The lawsuit alleges that Avalon “earned a kickback” on the women’s wages, which gave the company an incentive to keep the women employed despite their complaints of sexual misconduct, and that staff at the halfway house “did not follow the procedures for operating the work-release program and further directed women to places of employment with supervisors who utilized their positions of authority to sexually exploit the women.”

The suit accuses Kia of sexual battery, including “unwanted and repeated touching and groping of the buttocks and breasts, pulling down clothing to expose body parts and unwanted kissing,” according to attorney J. Spencer Bryan, who filed the complaint against Oklahoma City-based Avalon.

A Tulsa World investigation published in November 2013 revealed three years of “serious incident reports” at the Turley halfway house that detailed “inappropriate staff and offender relationships ... inmates disappearing and testing positive for drug use after returning late, and staff charging $20 to get confiscated cell phones back.”

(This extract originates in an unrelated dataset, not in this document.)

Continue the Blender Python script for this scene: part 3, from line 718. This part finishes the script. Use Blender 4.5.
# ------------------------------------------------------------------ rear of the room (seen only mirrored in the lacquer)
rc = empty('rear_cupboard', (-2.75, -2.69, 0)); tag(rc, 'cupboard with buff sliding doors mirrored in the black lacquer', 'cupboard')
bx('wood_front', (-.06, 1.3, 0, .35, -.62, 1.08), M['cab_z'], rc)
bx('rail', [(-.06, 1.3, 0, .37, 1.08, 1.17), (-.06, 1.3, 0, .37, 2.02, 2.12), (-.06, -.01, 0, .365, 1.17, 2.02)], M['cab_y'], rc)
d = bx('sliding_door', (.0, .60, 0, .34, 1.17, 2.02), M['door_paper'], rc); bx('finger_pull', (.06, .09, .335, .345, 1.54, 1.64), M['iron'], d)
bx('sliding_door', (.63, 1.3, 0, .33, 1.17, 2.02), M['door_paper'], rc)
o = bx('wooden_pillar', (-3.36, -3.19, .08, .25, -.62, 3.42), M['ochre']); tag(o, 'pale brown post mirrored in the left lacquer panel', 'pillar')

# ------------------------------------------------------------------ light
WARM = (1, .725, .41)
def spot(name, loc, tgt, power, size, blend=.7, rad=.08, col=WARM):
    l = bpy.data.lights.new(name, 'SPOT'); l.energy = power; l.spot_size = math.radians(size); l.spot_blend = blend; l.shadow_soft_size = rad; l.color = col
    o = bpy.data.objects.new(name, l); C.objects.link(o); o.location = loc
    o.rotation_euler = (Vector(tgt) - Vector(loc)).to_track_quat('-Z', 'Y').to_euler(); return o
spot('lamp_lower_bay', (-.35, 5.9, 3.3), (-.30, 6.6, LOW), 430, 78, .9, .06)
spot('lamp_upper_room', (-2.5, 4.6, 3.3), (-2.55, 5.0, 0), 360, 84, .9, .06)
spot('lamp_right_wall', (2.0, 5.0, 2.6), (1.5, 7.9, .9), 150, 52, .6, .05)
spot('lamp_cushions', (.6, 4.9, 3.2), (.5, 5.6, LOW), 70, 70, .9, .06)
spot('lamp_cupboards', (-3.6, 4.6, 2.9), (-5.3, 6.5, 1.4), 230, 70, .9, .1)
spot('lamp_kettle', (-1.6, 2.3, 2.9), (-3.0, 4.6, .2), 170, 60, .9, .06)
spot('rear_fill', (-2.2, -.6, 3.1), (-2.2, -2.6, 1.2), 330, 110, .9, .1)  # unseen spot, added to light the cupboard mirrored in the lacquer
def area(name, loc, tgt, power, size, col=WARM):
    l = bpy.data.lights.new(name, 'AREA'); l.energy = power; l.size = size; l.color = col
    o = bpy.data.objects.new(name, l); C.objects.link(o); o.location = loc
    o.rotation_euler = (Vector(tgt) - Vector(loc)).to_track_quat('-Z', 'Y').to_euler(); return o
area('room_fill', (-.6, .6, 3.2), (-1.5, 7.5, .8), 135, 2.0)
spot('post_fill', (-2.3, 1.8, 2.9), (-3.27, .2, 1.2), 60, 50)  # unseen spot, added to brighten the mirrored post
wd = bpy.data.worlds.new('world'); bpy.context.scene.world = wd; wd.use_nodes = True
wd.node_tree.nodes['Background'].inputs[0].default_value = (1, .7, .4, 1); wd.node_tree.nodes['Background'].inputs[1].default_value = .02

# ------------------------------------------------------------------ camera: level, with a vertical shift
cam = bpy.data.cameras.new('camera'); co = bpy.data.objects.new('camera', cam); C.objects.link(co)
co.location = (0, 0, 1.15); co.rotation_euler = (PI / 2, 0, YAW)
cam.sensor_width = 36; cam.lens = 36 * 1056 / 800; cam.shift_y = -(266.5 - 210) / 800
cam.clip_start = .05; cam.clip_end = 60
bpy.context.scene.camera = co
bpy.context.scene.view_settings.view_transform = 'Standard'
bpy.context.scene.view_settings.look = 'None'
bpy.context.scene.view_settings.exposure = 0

The newspaper also reported that programs on faith, success and self-esteem run by certain volunteers had been banned from Turley while staff allowed other volunteers to hawk lingerie, sex toys and beauty products to residents.

Pamela Smith, a volunteer who ran the “My Turning Point” program at the halfway house, alleged in a discrimination suit that her program was canceled by a Turley administrator because Smith saw and heard things she shouldn’t have, such as tables of “hooker gear” for sale and residents’ accounts of sexual abuse.

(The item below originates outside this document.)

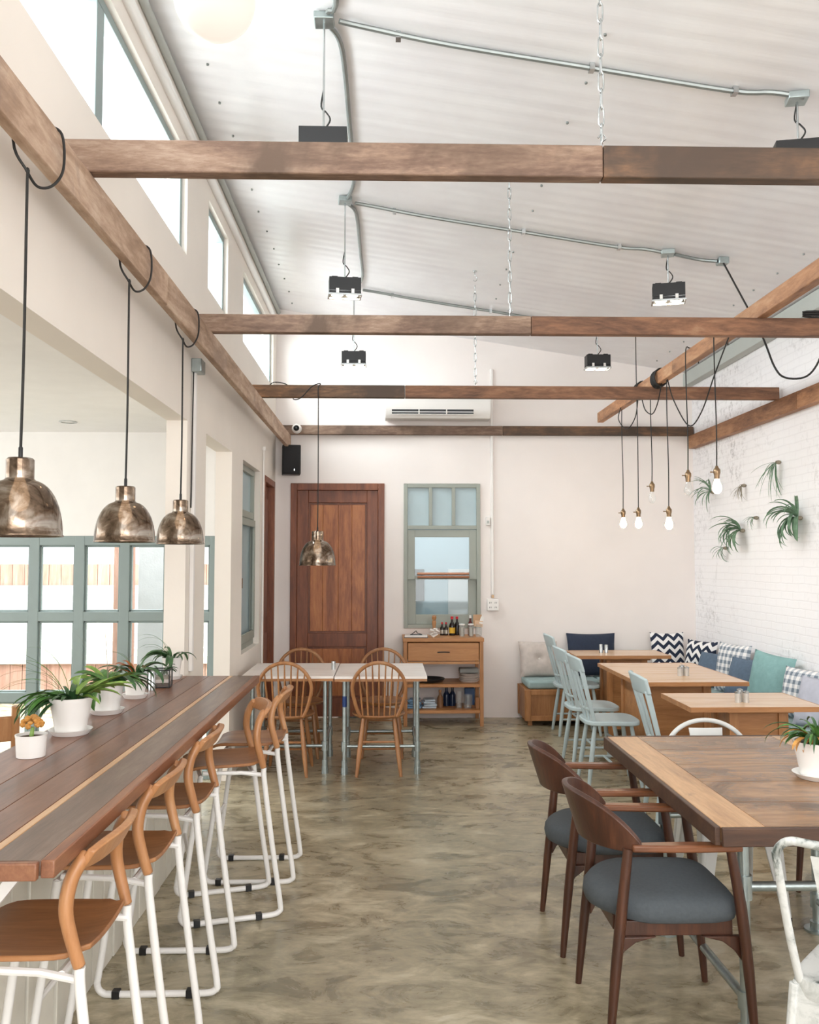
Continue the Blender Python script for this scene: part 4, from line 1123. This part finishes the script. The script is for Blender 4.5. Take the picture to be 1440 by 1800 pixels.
# white metal cafe chairs (face +x)
m_dist, nt, b = newmat('distressed_white_metal')
v = coords(nt); k = noise(nt, v, 9, 6, .7, .8)
nt.links.new(ramp(nt, k, [(.34, hexc('4B5450')), (.42, hexc('B5B8B5')), (.55, hexc('D2D3D0'))]), b.inputs['Base Color']); b.inputs['Roughness'].default_value = .45
m_whm = plain('white_chair_metal', hexc('D6D6D3'), .4, var=.03)
def metalchair(hw, label, loc, rz, ztop=.85, mat=None, legmat=None, rc=.07, rh=None):
    mat = mat or m_whm; legmat = legmat or m_whm
    t = thing('metal_chair', label, 'chair', loc, rz, 'white metal chairs')
    def sq(k, n=6):
        out = []
        for i in range(40):
            a = 2*PI*i/40; c, s_ = math.cos(a), math.sin(a)
            out.append((.18*k*math.copysign(abs(c)**.35, c), .18*k*math.copysign(abs(s_)**.35, s_)))
        return out
    m = MB(); rings = []
    for k, z in ((1.0, .40), (1.02, .43), (1.0, .448), (.94, .452), (.85, .446), (.3, .443)):
        rings.append([m.bm.verts.new((x, y, z)) for x, y in sq(k)])
    for A, B in zip(rings, rings[1:]):
        for q in range(40): m._f([A[q], A[(q+1) % 40], B[(q+1) % 40], B[q]])
    m._f(rings[-1]); m.build('seat', legmat, t, angle=50)
    for sx in (-1, 1):
        for s in (-1, 1):
            m = MB()
            tx, ty = sx*.165, s*.165; fx, fy_ = sx*.215, s*.195
            m.bar((tx, ty-s*.04, .43), (fx, fy_-s*.012, .012), .012, .085, (0, s, 0), .01, .03)
            m.bar((tx-sx*.04, ty, .43), (fx-sx*.012, fy_, .012), .085, .012, (0, 1, 0), .03, .01)
            m.tube([(tx, ty, .43), (fx, fy_, .012)], [.016, .011], 8)
            lg = m.build('leg', legmat, t, bevel=.003)
            MB().obox((fx-sx*.006, fy_-s*.006, .008), (.03, .03, .016)).build('foot_cap', m_black, lg)
    m = MB()
    for s in (-1, 1): m.tube([(-.17, s*.15, .36), (0, s*.165, .40), (.17, s*.15, .36)], .006, 6, smooth=4)
    m.build('seat_brace', legmat, t)
    # back tube
    def lean(z): return -.165-.11*((z-.44)/.41)
    pts = [(lean(.40)+.01, -.15, .40), (lean(.47), -.155, .47)]
    pts += [(lean(.6), -.16-(hw-.16)*.45, .6), (lean(ztop-rc*1.4), -hw, ztop-rc*1.4)]
    pts = pts[:3]; R_ = rh or rc
    for q in range(0, 7):
        a = q/6*PI/2; z = ztop-rc*(1-math.sin(a)); pts.append((lean(z), -(hw-R_*(1-math.cos(a))), z))
    half = pts if R_ > hw*.95 else pts + [(lean(ztop), -(hw-R_)*.5, ztop)]
    if R_ > hw*.95: half = half[:-1]
    full = half + [(lean(ztop), 0, ztop)] + [(p[0], -p[1], p[2]) for p in half[::-1]]
    MB().tube(full, .0115, 10, smooth=3).build('back_tube', mat, t)
    def spf(u, v):
        z = .44+(ztop-.035-.44)*v; wd = .055+.03*v
        return Vector((lean(z)+.004+.008*(1-(2*u-1)**2), (u-.5)*2*wd, z)), Vector((1, 0, .2)).normalized()
    MB().slab(spf, 8, 10, .003).build('splat', mat, t)
    zc = ztop-.10
    MB().tube([(lean(zc)+.014, -.04, zc-.012), (lean(zc)+.014, -.035, zc+.01), (lean(zc)+.016, 0, zc+.013), (lean(zc)+.014, .035, zc+.01), (lean(zc)+.014, .04, zc-.012)], .0035, 6, smooth=4).build('handle_slot', m_greyband, t)
    return t
metalchair(.205, 'white metal chair at the far end of the big table, facing the camera', (1.60, 4.19, 0), -PI/2, .80, rc=.16, rh=.205)
metalchair(.175, 'distressed white metal chair cut by the right edge in the foreground', (1.37, 2.5, 0), .82, .85, mat=m_dist, legmat=m_dist, rc=.06)

# plant on the big table
def pot(name_t, label, cat, loc, r0, r1, h, saucer=True, mat=None):
    t = thing(name_t, label, cat, loc)
    zs = .012 if saucer else 0
    MB().lathe([(0, zs), (r0, zs), (r1*.98, zs+h*.9), (r1, zs+h*.9), (r1*1.02, zs+h), (r1*.93, zs+h), (r1*.9, zs+h*.86), (0, zs+h*.86)], n=36).build('pot', mat or m_ceram, t)
    MB().lathe([(0, zs+h*.862), (r1*.9, zs+h*.862), (r1*.6, zs+h*.9), (0, zs+h*.91)], n=20).build('soil', m_soil, t)
    if saucer: MB().lathe([(0, 0), (r0*1.15, 0), (r0*1.45, .02), (r0*1.38, .02), (r0*1.1, .008), (0, .008)], n=32).build('saucer', mat or m_ceram, t)
    return t
rr = random.Random(11)
def foliage(parent, n, z, r, L, wd, rise, droop, mat, name='leaves', azr=None, fold=.25):
    m = MB()
    for k in range(n):
        az = rr.uniform(*(azr or (0, 2*PI))); q = rr.uniform(0, r)
        l = L*rr.uniform(.6, 1.15)
        m.strap((q*math.cos(az), q*math.sin(az), z), az+rr.uniform(-.3, .3), l, wd*rr.uniform(.7, 1.2), rise*rr.uniform(.7, 1.15), droop*rr.uniform(.7, 1.2), 9, rr.uniform(-.6, .6), fold)
    return m.build(name, mat, parent, angle=60)
t = pot('potted_plant', 'white pot of drooping green leaves on the big table', 'plant', (1.70, 3.47, .751), .07, .095, .13)
foliage(t, 34, .13, .05, .2, .02, 1.2, 2.6, m_leafd); foliage(t, 22, .13, .05, .15, .022, 1.35, 2.0, m_leaf)
foliage(t, 6, .13, .05, .14, .03, 1.1, 2.2, m_orange, 'dry_leaves', (2.5, 4.2))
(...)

The Tulsa World also found that from January 2011 to August 2013, none of Turley’s monthly compliance checks performed by an ODOC monitor mentioned either the serious incident reports the newspaper had obtained or the results of those investigations.

The Turley Residential Center is not the only Avalon facility to come under scrutiny for alleged misconduct. In 2014, ODOC took the unprecedented step of ordering the company to close the 390-bed Avalon Correctional Center (ACC) in the wake of allegations that guards had staged fights between prisoners. In a January 14, 2014 letter, ODOC notified Avalon that the company had 10 days to transfer all 212 ACC prisoners to other facilities. The corrections department also froze the transfer of ODOC prisoners to other Avalon-run facilities. [See: PLN, Jan. 2015, p.1].

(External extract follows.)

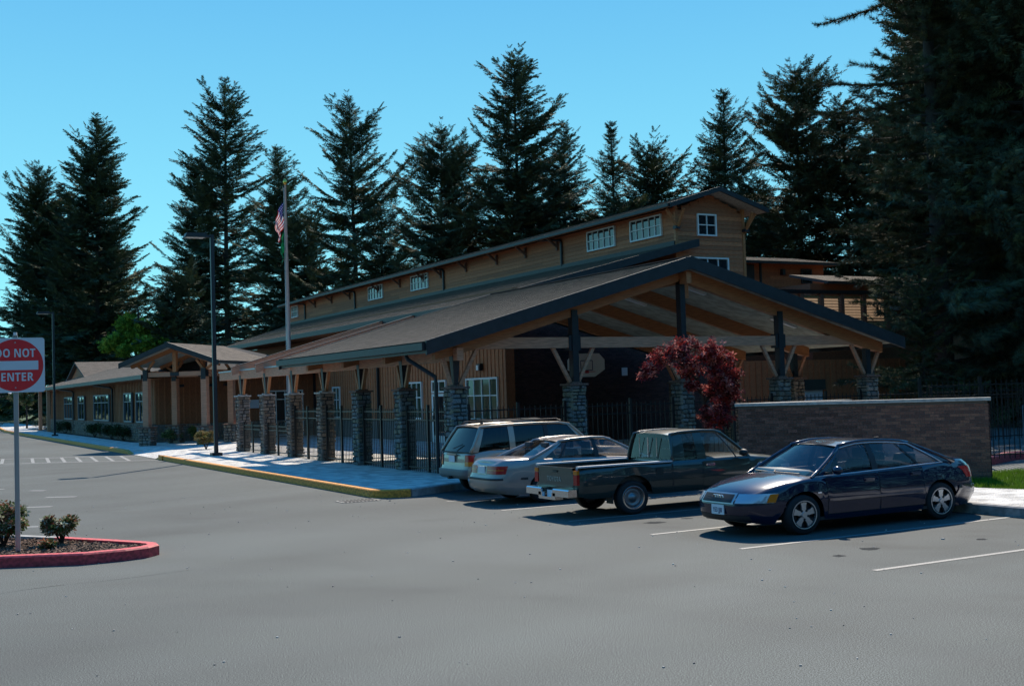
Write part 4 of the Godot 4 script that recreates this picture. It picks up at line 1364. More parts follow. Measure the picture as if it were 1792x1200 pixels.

Avalon, which has since been acquired by Corrections Corporation of America (CCA), the nation’s largest for-profit prison company, continues to operate the Turley halfway house. CCA announced the nearly $158 million acquisition in October 2015.

“We are excited to have Avalon join CCA’s expanding network of high-quality residential re-entry operations,” CCA CEO Damon Hininger said in a press release.

Given the numerous problems and reports of misconduct at CCA-operated prisons and jails, many of which have been reported in PLN, the company’s purchase of Avalon sounds like a good match.